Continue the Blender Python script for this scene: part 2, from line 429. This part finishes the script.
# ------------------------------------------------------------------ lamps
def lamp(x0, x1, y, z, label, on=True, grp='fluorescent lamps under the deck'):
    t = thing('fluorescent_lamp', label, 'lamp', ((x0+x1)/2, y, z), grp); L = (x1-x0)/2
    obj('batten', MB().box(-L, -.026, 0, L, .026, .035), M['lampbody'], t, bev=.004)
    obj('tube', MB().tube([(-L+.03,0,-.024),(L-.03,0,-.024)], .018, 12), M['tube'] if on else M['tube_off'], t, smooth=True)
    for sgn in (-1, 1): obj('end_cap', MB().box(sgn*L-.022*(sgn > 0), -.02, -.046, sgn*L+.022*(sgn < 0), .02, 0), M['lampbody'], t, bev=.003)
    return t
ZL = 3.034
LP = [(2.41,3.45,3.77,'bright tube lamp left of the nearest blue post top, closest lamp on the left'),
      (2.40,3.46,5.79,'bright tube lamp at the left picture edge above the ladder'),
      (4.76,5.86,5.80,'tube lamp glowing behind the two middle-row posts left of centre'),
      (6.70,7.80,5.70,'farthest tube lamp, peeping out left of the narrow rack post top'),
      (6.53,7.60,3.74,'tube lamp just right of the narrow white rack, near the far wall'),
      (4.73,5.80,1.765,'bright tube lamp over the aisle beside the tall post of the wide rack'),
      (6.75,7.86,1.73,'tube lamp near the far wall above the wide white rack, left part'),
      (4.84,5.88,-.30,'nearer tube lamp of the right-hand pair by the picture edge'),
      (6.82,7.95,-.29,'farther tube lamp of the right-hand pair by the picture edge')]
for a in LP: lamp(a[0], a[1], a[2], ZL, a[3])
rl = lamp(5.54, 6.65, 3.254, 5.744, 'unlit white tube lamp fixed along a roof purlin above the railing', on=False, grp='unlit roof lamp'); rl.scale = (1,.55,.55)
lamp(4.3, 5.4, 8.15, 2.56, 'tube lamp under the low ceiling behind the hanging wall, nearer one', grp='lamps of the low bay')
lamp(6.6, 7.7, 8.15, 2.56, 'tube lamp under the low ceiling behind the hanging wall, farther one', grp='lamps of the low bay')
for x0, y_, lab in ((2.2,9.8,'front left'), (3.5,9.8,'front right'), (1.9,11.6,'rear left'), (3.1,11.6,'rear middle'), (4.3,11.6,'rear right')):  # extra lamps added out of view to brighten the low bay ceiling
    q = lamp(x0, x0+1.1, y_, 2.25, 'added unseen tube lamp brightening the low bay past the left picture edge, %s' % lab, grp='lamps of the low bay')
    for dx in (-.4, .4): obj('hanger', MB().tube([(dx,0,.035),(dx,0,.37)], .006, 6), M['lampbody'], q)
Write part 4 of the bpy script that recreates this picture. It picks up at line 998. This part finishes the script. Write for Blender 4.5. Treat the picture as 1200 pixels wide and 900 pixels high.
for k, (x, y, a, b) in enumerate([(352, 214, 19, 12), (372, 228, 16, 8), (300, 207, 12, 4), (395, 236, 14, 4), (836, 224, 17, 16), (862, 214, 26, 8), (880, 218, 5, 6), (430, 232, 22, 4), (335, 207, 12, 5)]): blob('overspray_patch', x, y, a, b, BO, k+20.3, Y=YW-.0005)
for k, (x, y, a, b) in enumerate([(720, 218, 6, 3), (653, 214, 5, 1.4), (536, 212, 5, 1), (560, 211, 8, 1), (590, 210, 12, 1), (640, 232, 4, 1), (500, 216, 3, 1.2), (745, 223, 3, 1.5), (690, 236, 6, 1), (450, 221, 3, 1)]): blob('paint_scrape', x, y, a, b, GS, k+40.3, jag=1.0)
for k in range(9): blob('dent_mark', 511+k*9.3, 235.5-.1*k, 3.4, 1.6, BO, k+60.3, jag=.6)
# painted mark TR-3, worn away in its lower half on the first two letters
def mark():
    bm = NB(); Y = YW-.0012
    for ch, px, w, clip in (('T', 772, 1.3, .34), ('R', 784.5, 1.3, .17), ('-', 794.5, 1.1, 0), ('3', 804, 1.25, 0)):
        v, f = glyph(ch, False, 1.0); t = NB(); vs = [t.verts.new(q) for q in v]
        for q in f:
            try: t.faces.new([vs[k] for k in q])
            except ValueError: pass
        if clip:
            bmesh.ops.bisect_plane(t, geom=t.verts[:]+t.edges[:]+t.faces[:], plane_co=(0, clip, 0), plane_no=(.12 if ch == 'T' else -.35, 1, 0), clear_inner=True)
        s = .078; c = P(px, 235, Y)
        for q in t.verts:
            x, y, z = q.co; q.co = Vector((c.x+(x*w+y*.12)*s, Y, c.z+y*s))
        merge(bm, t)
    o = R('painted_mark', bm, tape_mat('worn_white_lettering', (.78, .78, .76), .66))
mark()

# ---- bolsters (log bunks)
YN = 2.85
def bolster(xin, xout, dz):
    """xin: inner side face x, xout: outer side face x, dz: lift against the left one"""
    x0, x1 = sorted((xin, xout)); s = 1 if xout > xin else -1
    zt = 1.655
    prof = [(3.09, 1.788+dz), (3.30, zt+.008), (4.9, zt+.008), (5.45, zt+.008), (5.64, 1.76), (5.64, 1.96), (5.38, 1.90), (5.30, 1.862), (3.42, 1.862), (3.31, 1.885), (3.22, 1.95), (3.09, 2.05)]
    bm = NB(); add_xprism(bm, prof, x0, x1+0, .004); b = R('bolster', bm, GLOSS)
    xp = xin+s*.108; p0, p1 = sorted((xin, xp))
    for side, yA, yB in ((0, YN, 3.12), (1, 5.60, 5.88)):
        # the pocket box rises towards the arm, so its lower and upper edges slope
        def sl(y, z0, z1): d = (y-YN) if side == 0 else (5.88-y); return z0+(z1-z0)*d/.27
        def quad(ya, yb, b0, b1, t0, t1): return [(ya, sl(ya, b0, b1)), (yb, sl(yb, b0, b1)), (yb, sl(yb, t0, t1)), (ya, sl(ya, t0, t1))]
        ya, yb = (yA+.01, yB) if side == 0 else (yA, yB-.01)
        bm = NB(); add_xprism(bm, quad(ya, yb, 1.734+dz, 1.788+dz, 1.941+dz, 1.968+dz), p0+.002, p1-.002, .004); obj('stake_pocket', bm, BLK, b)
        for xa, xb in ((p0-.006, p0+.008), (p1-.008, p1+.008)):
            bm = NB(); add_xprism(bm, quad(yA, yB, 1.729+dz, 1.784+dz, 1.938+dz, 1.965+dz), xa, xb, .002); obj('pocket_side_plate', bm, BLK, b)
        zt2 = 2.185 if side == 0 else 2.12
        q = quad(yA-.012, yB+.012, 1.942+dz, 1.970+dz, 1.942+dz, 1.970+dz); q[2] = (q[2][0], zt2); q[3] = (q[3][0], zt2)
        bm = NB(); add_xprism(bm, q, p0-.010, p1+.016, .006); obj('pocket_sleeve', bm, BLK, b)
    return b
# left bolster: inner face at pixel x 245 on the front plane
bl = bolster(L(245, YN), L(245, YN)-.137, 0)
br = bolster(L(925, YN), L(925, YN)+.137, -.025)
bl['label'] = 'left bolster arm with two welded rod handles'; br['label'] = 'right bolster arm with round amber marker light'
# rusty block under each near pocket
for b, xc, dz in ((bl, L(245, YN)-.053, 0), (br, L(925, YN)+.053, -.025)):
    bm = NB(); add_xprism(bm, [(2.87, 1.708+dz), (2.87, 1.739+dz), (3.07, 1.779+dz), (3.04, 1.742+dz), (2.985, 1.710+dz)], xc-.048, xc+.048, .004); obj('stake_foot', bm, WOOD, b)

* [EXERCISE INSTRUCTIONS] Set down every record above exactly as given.

* [RESULT]
Continue the Blender Python script for this scene: part 2, from line 429. This part finishes the script.
# ------------------------------------------------------------------ lamps
def lamp(x0, x1, y, z, label, on=True, grp='fluorescent lamps under the deck'):
    t = thing('fluorescent_lamp', label, 'lamp', ((x0+x1)/2, y, z), grp); L = (x1-x0)/2
    obj('batten', MB().box(-L, -.026, 0, L, .026, .035), M['lampbody'], t, bev=.004)
    obj('tube', MB().tube([(-L+.03,0,-.024),(L-.03,0,-.024)], .018, 12), M['tube'] if on else M['tube_off'], t, smooth=True)
    for sgn in (-1, 1): obj('end_cap', MB().box(sgn*L-.022*(sgn > 0), -.02, -.046, sgn*L+.022*(sgn < 0), .02, 0), M['lampbody'], t, bev=.003)
    return t
ZL = 3.034
LP = [(2.41,3.45,3.77,'bright tube lamp left of the nearest blue post top, closest lamp on the left'),
      (2.40,3.46,5.79,'bright tube lamp at the left picture edge above the ladder'),
      (4.76,5.86,5.80,'tube lamp glowing behind the two middle-row posts left of centre'),
      (6.70,7.80,5.70,'farthest tube lamp, peeping out left of the narrow rack post top'),
      (6.53,7.60,3.74,'tube lamp just right of the narrow white rack, near the far wall'),
      (4.73,5.80,1.765,'bright tube lamp over the aisle beside the tall post of the wide rack'),
      (6.75,7.86,1.73,'tube lamp near the far wall above the wide white rack, left part'),
      (4.84,5.88,-.30,'nearer tube lamp of the right-hand pair by the picture edge'),
      (6.82,7.95,-.29,'farther tube lamp of the right-hand pair by the picture edge')]
for a in LP: lamp(a[0], a[1], a[2], ZL, a[3])
rl = lamp(5.54, 6.65, 3.254, 5.744, 'unlit white tube lamp fixed along a roof purlin above the railing', on=False, grp='unlit roof lamp'); rl.scale = (1,.55,.55)
lamp(4.3, 5.4, 8.15, 2.56, 'tube lamp under the low ceiling behind the hanging wall, nearer one', grp='lamps of the low bay')
lamp(6.6, 7.7, 8.15, 2.56, 'tube lamp under the low ceiling behind the hanging wall, farther one', grp='lamps of the low bay')
for x0, y_, lab in ((2.2,9.8,'front left'), (3.5,9.8,'front right'), (1.9,11.6,'rear left'), (3.1,11.6,'rear middle'), (4.3,11.6,'rear right')):  # extra lamps added out of view to brighten the low bay ceiling
    q = lamp(x0, x0+1.1, y_, 2.25, 'added unseen tube lamp brightening the low bay past the left picture edge, %s' % lab, grp='lamps of the low bay')
    for dx in (-.4, .4): obj('hanger', MB().tube([(dx,0,.035),(dx,0,.37)], .006, 6), M['lampbody'], q)
Write part 4 of the bpy script that recreates this picture. It picks up at line 998. This part finishes the script. Write for Blender 4.5. Treat the picture as 1200 pixels wide and 900 pixels high.
for k, (x, y, a, b) in enumerate([(352, 214, 19, 12), (372, 228, 16, 8), (300, 207, 12, 4), (395, 236, 14, 4), (836, 224, 17, 16), (862, 214, 26, 8), (880, 218, 5, 6), (430, 232, 22, 4), (335, 207, 12, 5)]): blob('overspray_patch', x, y, a, b, BO, k+20.3, Y=YW-.0005)
for k, (x, y, a, b) in enumerate([(720, 218, 6, 3), (653, 214, 5, 1.4), (536, 212, 5, 1), (560, 211, 8, 1), (590, 210, 12, 1), (640, 232, 4, 1), (500, 216, 3, 1.2), (745, 223, 3, 1.5), (690, 236, 6, 1), (450, 221, 3, 1)]): blob('paint_scrape', x, y, a, b, GS, k+40.3, jag=1.0)
for k in range(9): blob('dent_mark', 511+k*9.3, 235.5-.1*k, 3.4, 1.6, BO, k+60.3, jag=.6)
# painted mark TR-3, worn away in its lower half on the first two letters
def mark():
    bm = NB(); Y = YW-.0012
    for ch, px, w, clip in (('T', 772, 1.3, .34), ('R', 784.5, 1.3, .17), ('-', 794.5, 1.1, 0), ('3', 804, 1.25, 0)):
        v, f = glyph(ch, False, 1.0); t = NB(); vs = [t.verts.new(q) for q in v]
        for q in f:
            try: t.faces.new([vs[k] for k in q])
            except ValueError: pass
        if clip:
            bmesh.ops.bisect_plane(t, geom=t.verts[:]+t.edges[:]+t.faces[:], plane_co=(0, clip, 0), plane_no=(.12 if ch == 'T' else -.35, 1, 0), clear_inner=True)
        s = .078; c = P(px, 235, Y)
        for q in t.verts:
            x, y, z = q.co; q.co = Vector((c.x+(x*w+y*.12)*s, Y, c.z+y*s))
        merge(bm, t)
    o = R('painted_mark', bm, tape_mat('worn_white_lettering', (.78, .78, .76), .66))
mark()

# ---- bolsters (log bunks)
YN = 2.85
def bolster(xin, xout, dz):
    """xin: inner side face x, xout: outer side face x, dz: lift against the left one"""
    x0, x1 = sorted((xin, xout)); s = 1 if xout > xin else -1
    zt = 1.655
    prof = [(3.09, 1.788+dz), (3.30, zt+.008), (4.9, zt+.008), (5.45, zt+.008), (5.64, 1.76), (5.64, 1.96), (5.38, 1.90), (5.30, 1.862), (3.42, 1.862), (3.31, 1.885), (3.22, 1.95), (3.09, 2.05)]
    bm = NB(); add_xprism(bm, prof, x0, x1+0, .004); b = R('bolster', bm, GLOSS)
    xp = xin+s*.108; p0, p1 = sorted((xin, xp))
    for side, yA, yB in ((0, YN, 3.12), (1, 5.60, 5.88)):
        # the pocket box rises towards the arm, so its lower and upper edges slope
        def sl(y, z0, z1): d = (y-YN) if side == 0 else (5.88-y); return z0+(z1-z0)*d/.27
        def quad(ya, yb, b0, b1, t0, t1): return [(ya, sl(ya, b0, b1)), (yb, sl(yb, b0, b1)), (yb, sl(yb, t0, t1)), (ya, sl(ya, t0, t1))]
        ya, yb = (yA+.01, yB) if side == 0 else (yA, yB-.01)
        bm = NB(); add_xprism(bm, quad(ya, yb, 1.734+dz, 1.788+dz, 1.941+dz, 1.968+dz), p0+.002, p1-.002, .004); obj('stake_pocket', bm, BLK, b)
        for xa, xb in ((p0-.006, p0+.008), (p1-.008, p1+.008)):
            bm = NB(); add_xprism(bm, quad(yA, yB, 1.729+dz, 1.784+dz, 1.938+dz, 1.965+dz), xa, xb, .002); obj('pocket_side_plate', bm, BLK, b)
        zt2 = 2.185 if side == 0 else 2.12
        q = quad(yA-.012, yB+.012, 1.942+dz, 1.970+dz, 1.942+dz, 1.970+dz); q[2] = (q[2][0], zt2); q[3] = (q[3][0], zt2)
        bm = NB(); add_xprism(bm, q, p0-.010, p1+.016, .006); obj('pocket_sleeve', bm, BLK, b)
    return b
# left bolster: inner face at pixel x 245 on the front plane
bl = bolster(L(245, YN), L(245, YN)-.137, 0)
br = bolster(L(925, YN), L(925, YN)+.137, -.025)
bl['label'] = 'left bolster arm with two welded rod handles'; br['label'] = 'right bolster arm with round amber marker light'
# rusty block under each near pocket
for b, xc, dz in ((bl, L(245, YN)-.053, 0), (br, L(925, YN)+.053, -.025)):
    bm = NB(); add_xprism(bm, [(2.87, 1.708+dz), (2.87, 1.739+dz), (3.07, 1.779+dz), (3.04, 1.742+dz), (2.985, 1.710+dz)], xc-.048, xc+.048, .004); obj('stake_foot', bm, WOOD, b)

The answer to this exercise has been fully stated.